How many of the lines here include "Take"? Answer with a single number.
--- START Dataset extract ---
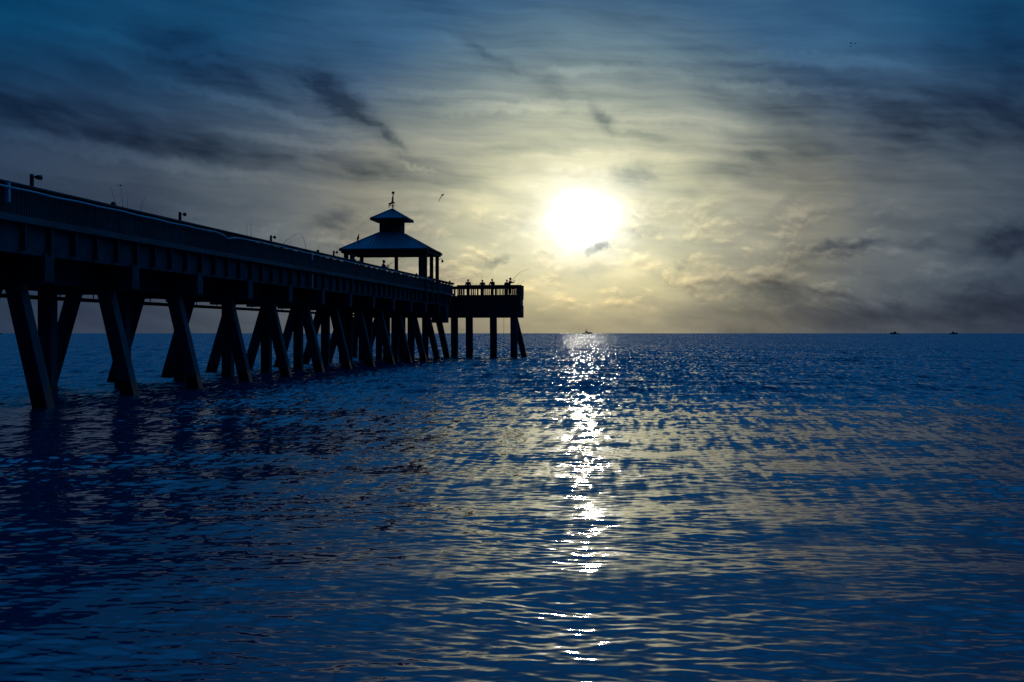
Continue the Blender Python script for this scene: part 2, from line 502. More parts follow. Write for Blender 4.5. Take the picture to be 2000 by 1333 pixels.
# ------------------------------------------------------------------ sea
def build_sea():
    r0, rmax = 4.0, 16000.0
    rs = [r0]
    while rs[-1] < rmax:
        r = rs[-1]
        rs.append(r + (0.00056 * r ** 1.5 if r < 400 else 0.0112 * r))
    rs = np.array(rs)
    d_in = np.linspace(-27, 27, 681)
    d_out = np.array([28, 29.5, 31.5, 34, 37, 41, 46, 52, 60, 70, 80])
    th = np.radians(np.concatenate([-d_out[::-1], d_in, d_out])) - YAW
    Rg, Tg = np.meshgrid(rs, th, indexing='ij')
    X = Rg * np.sin(Tg); Y = Rg * np.cos(Tg)
    dr = np.gradient(rs)[:, None] * np.ones_like(Tg)
    dc = Rg * np.gradient(th)[None, :]
    rng = np.random.default_rng(11)
    # patches of breeze: the sheltered water near the beach is smooth, further out it is ruffled
    lowf = np.zeros_like(X)
    for _ in range(10):
        k = 2 * np.pi / rng.uniform(25, 90); a = rng.uniform(-0.5, 0.5) + np.pi / 2
        lowf += np.sin(k * (X * np.cos(a) * 0.6 + Y * np.sin(a)) + rng.uniform(0, 6.28))
    lowf /= 3.0
    s = np.clip((Y + 5.0 * lowf - 32.0) / 30.0, 0, 1)
    breeze = s * s * (3 - 2 * s)
    patch = np.zeros_like(X)
    for _ in range(16):
        k = 2 * np.pi / np.exp(rng.uniform(np.log(1.2), np.log(14))); a = rng.uniform(0, 3.1416)
        patch += np.sin(k * (X * np.cos(a) * 0.7 + Y * np.sin(a)) + rng.uniform(0, 6.28))
    patch = np.clip(1.0 + patch / 9.0, 0.35, 1.75)
    lam = np.exp(np.linspace(np.log(0.10), np.log(14.0), 165)) * rng.uniform(0.95, 1.05, 165)
    Z = np.zeros_like(X); DX = np.zeros_like(X); DY = np.zeros_like(X); lost = np.zeros_like(X)
    for l in lam:
        k = 2 * np.pi / l
        spread = 0.42 if l < 1.2 else (0.34 if l < 4 else 0.2)
        a = -np.pi / 2 + 0.10 + rng.normal(0, spread)
        if l < 3 and rng.random() < 0.38:
            a = -np.pi / 2 + rng.uniform(-1.45, 1.45)
        kx, ky = k * np.cos(a), k * np.sin(a)
        # slope per component, strongest for decimetre to metre ripples
        if l < 0.14: sl = 0.0090
        elif l < 0.27: sl = 0.0140
        elif l < 0.60: sl = 0.0110
        elif l < 1.6: sl = 0.0052
        elif l < 7: sl = 0.0042
        else: sl = 0.0050
        amp = sl / k
        g = (0.98 - 0.24 * np.clip((17 - Y) / 8, 0, 1) + 1.1 * breeze) * (patch if l < 1.5 else 1.0) if l < 8 else 1.0
        wr = np.clip((l / (dr * max(abs(np.sin(a)), 0.2)) - 2.2) / 2.5, 0, 1)
        wc = np.clip((2 * np.pi / (abs(kx) + 1e-6) / dc - 2.2) / 2.5, 0, 1)
        w = wr * wc
        ph = kx * X + ky * Y + rng.uniform(0, 6.283)
        sn, cs = np.sin(ph), np.cos(ph)
        A = amp * g * w
        Z += A * cs
        q = 0.75 if l < 3 else 0.5
        DX += -A * q * sn * (kx / k); DY += -A * q * sn * (ky / k)
        lost += 0.5 * (sl * g) ** 2 * (1 - w * w)
    micro = 0.020 + 0.10 * breeze
    fine = np.sqrt(lost + micro ** 2)
    nr, nc = X.shape
    co = np.stack([X + DX, Y + DY, Z], -1).reshape(-1, 3).astype(np.float32)
    i = np.arange(nr * nc).reshape(nr, nc)
    q = np.stack([i[:-1, :-1], i[:-1, 1:], i[1:, 1:], i[1:, :-1]], -1).reshape(-1, 4)
    q = q[:, ::-1]
    me = bpy.data.meshes.new("sea")
    me.vertices.add(len(co)); me.vertices.foreach_set('co', co.ravel())
    me.loops.add(q.size); me.loops.foreach_set('vertex_index', q.ravel().astype(np.int32))
    me.polygons.add(len(q))
    me.polygons.foreach_set('loop_start', (np.arange(len(q)) * 4).astype(np.int32))
    me.polygons.foreach_set('use_smooth', np.ones(len(q), dtype=bool))
    at = me.attributes.new("ripple", 'FLOAT', 'POINT')
    at.data.foreach_set('value', fine.ravel().astype(np.float32))
    me.update(calc_edges=True)
    # the face order must look upward
    if me.polygons[len(me.polygons) // 2].normal.z < 0:
        me.flip_normals()

    m = bpy.data.materials.new("sea_water"); m.use_nodes = True
    N, L = m.node_tree.nodes, m.node_tree.links
    p = N['Principled BSDF']
    p.inputs['Base Color'].default_value = (0.0, 0.036, 0.086, 1)
    p.inputs['Roughness'].default_value = 0.05
    p.inputs['IOR'].default_value = 1.38
    geo = N.new('ShaderNodeNewGeometry')
    att = N.new('ShaderNodeAttribute'); att.attribute_name = "ripple"

    def slope(scale, stretch, detail):
        mp = N.new('ShaderNodeMapping'); mp.inputs[3].default_value = stretch
        mp.inputs[2].default_value = (0, 0, 0.12)
        L.new(geo.outputs['Position'], mp.inputs[0])
        n = N.new('ShaderNodeTexNoise'); n.inputs['Scale'].default_value = scale
        n.inputs['Detail'].default_value = detail; n.inputs['Roughness'].default_value = 0.5
        L.new(mp.outputs[0], n.inputs['Vector'])
        v = N.new('ShaderNodeVectorMath'); v.operation = 'SUBTRACT'
        L.new(n.outputs['Color'], v.inputs[0]); v.inputs[1].default_value = (0.5, 0.5, 0.5)
        v2 = N.new('ShaderNodeVectorMath'); v2.operation = 'MULTIPLY'
        L.new(v.outputs[0], v2.inputs[0]); v2.inputs[1].default_value = (5.0, 6.2, 0.0)
        return v2.outputs[0]
    s1 = slope(3.6, (0.8, 1, 1), 3.0)
    s2 = slope(1.0, (4.5, 0.55, 1), 2.0)
    ad = N.new('ShaderNodeVectorMath'); ad.operation = 'ADD'; L.new(s1, ad.inputs[0]); L.new(s2, ad.inputs[1])
    sc = N.new('ShaderNodeVectorMath'); sc.operation = 'SCALE'
    L.new(ad.outputs[0], sc.inputs[0]); L.new(att.outputs['Fac'], sc.inputs['Scale'])
    # seen from the beach the faces that show are those turned shoreward
    sh = N.new('ShaderNodeVectorMath'); sh.operation = 'SCALE'
    sh.inputs[0].default_value = (0, -8.0, 0)
    sq = N.new('ShaderNodeMath'); sq.operation = 'MULTIPLY'
    L.new(att.outputs['Fac'], sq.inputs[0]); L.new(att.outputs['Fac'], sq.inputs[1])
    L.new(sq.outputs[0], sh.inputs['Scale'])
    sa = N.new('ShaderNodeVectorMath'); sa.operation = 'ADD'; L.new(sc.outputs[0], sa.inputs[0]); L.new(sh.outputs[0], sa.inputs[1])
    nn = N.new('ShaderNodeVectorMath'); nn.operation = 'ADD'
    L.new(geo.outputs['Normal'], nn.inputs[0]); L.new(sa.outputs[0], nn.inputs[1])
    nz = N.new('ShaderNodeVectorMath'); nz.operation = 'NORMALIZE'; L.new(nn.outputs[0], nz.inputs[0])
    L.new(nz.outputs[0], p.inputs['Normal'])
    me.materials.append(m)
    o = link("sea", me)
    tag(o, "dark blue rippled sea with a glittering path of sunlight", "sea", kind="structure")


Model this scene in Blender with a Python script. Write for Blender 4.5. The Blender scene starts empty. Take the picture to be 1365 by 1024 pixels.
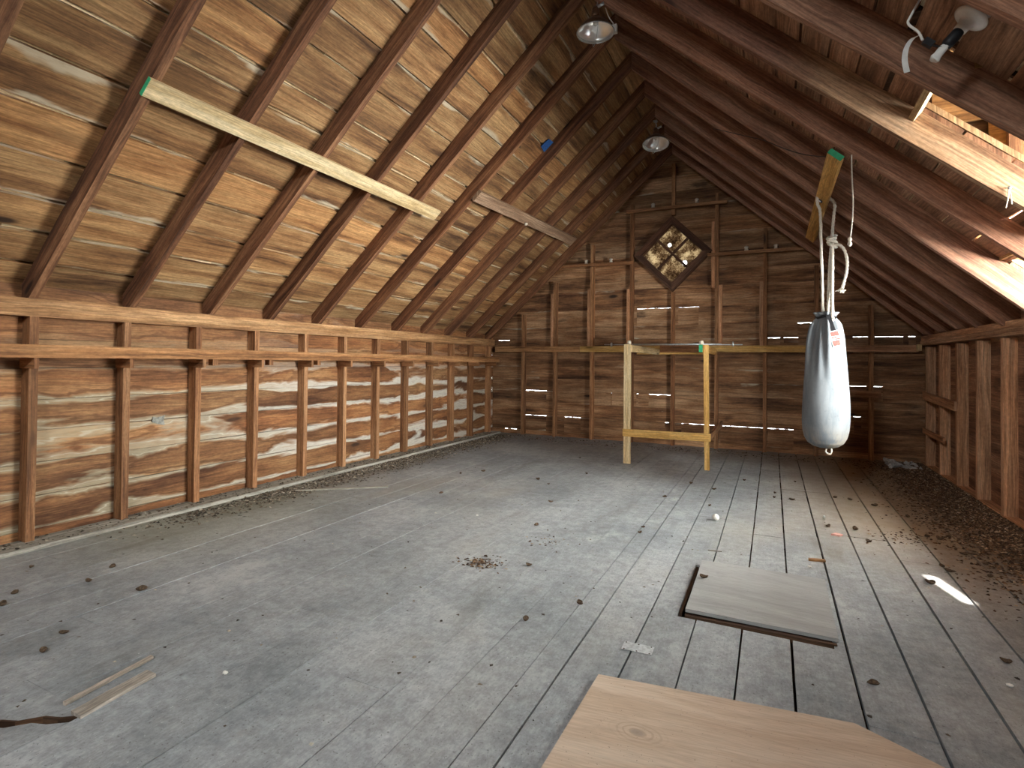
import bpy, math, random
import numpy as np
from mathutils import Vector, Matrix, Euler
random.seed(7); rs = np.random.RandomState(5)
V = Vector
SC = bpy.context.scene
COL = SC.collection
WLOC = {}

# ------------------------------------------------------------------ materials
class NT:
    def __init__(s, name):
        s.m = bpy.data.materials.new(name); s.m.use_nodes = True
        s.t = s.m.node_tree; s.n = s.t.nodes; s.l = s.t.links
        s.bsdf = s.n['Principled BSDF']; s.out = s.n['Material Output']
    def node(s, typ, **kw):
        n = s.n.new(typ)
        for k, v in kw.items(): setattr(n, k, v)
        return n
    def put(s, sock, v):
        if isinstance(v, bpy.types.NodeSocket): s.l.new(v, sock)
        elif isinstance(v, (tuple, list)) and len(v) == 3 and sock.type == 'RGBA': sock.default_value = (*v, 1)
        else: sock.default_value = v
    def math(s, op, a, b=0.0, c=None, clamp=False):
        n = s.node('ShaderNodeMath', operation=op, use_clamp=clamp)
        s.put(n.inputs[0], a); s.put(n.inputs[1], b)
        if c is not None: s.put(n.inputs[2], c)
        return n.outputs[0]
    def xyz(s, x, y, z):
        n = s.node('ShaderNodeCombineXYZ')
        for i, v in enumerate((x, y, z)): s.put(n.inputs[i], v)
        return n.outputs[0]
    def sep(s, v):
        n = s.node('ShaderNodeSeparateXYZ'); s.l.new(v, n.inputs[0]); return n.outputs
    def noise(s, vec, scale=1.0, detail=3.0, rough=0.55, dist=0.0):
        n = s.node('ShaderNodeTexNoise'); s.put(n.inputs['Vector'], vec)
        n.inputs['Scale'].default_value = scale; n.inputs['Detail'].default_value = detail
        n.inputs['Roughness'].default_value = rough; n.inputs['Distortion'].default_value = dist
        return n.outputs['Fac']
    def smooth(s, v, a, b, to0=0.0, to1=1.0):
        n = s.node('ShaderNodeMapRange', interpolation_type='SMOOTHSTEP')
        s.put(n.inputs['Value'], v)
        n.inputs['From Min'].default_value = a; n.inputs['From Max'].default_value = b
        n.inputs['To Min'].default_value = to0; n.inputs['To Max'].default_value = to1
        return n.outputs['Result']
    def ramp(s, v, stops):
        n = s.node('ShaderNodeValToRGB'); s.put(n.inputs[0], v); e = n.color_ramp.elements
        while len(e) < len(stops): e.new(0.5)
        for i, (p, c) in enumerate(stops): e[i].position = p; e[i].color = (*c, 1)
        return n.outputs[0]
    def mix(s, f, a, b, blend='MIX'):
        n = s.node('ShaderNodeMix', data_type='RGBA', blend_type=blend)
        s.put(n.inputs[0], f); s.put(n.inputs[6], a); s.put(n.inputs[7], b)
        return n.outputs[2]
    def scale(s, col, f):
        n = s.node('ShaderNodeVectorMath', operation='SCALE'); s.put(n.inputs[0], col); s.put(n.inputs['Scale'], f)
        return n.outputs[0]
    def bump(s, h, strength=0.3, dist=0.003):
        n = s.node('ShaderNodeBump'); n.inputs['Strength'].default_value = strength
        n.inputs['Distance'].default_value = dist; s.put(n.inputs['Height'], h)
        s.l.new(n.outputs[0], s.bsdf.inputs['Normal'])
    def base(s, col, rough=0.7, metal=0.0, spec=0.3):
        s.put(s.bsdf.inputs['Base Color'], col); s.put(s.bsdf.inputs['Roughness'], rough)
        s.put(s.bsdf.inputs['Metallic'], metal); s.bsdf.inputs['Specular IOR Level'].default_value = spec
    def boards(s):
        uv = s.node('ShaderNodeUVMap', uv_map='uv'); u, v, _ = s.sep(uv.outputs[0])
        a = s.node('ShaderNodeAttribute', attribute_name='bd'); r1, va, r2 = s.sep(a.outputs['Vector'])
        return u, v, r1, va, r2
    def pos(s):
        g = s.node('ShaderNodeNewGeometry'); return g.outputs['Position']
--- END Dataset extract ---
* _Answer for this exercise_:
2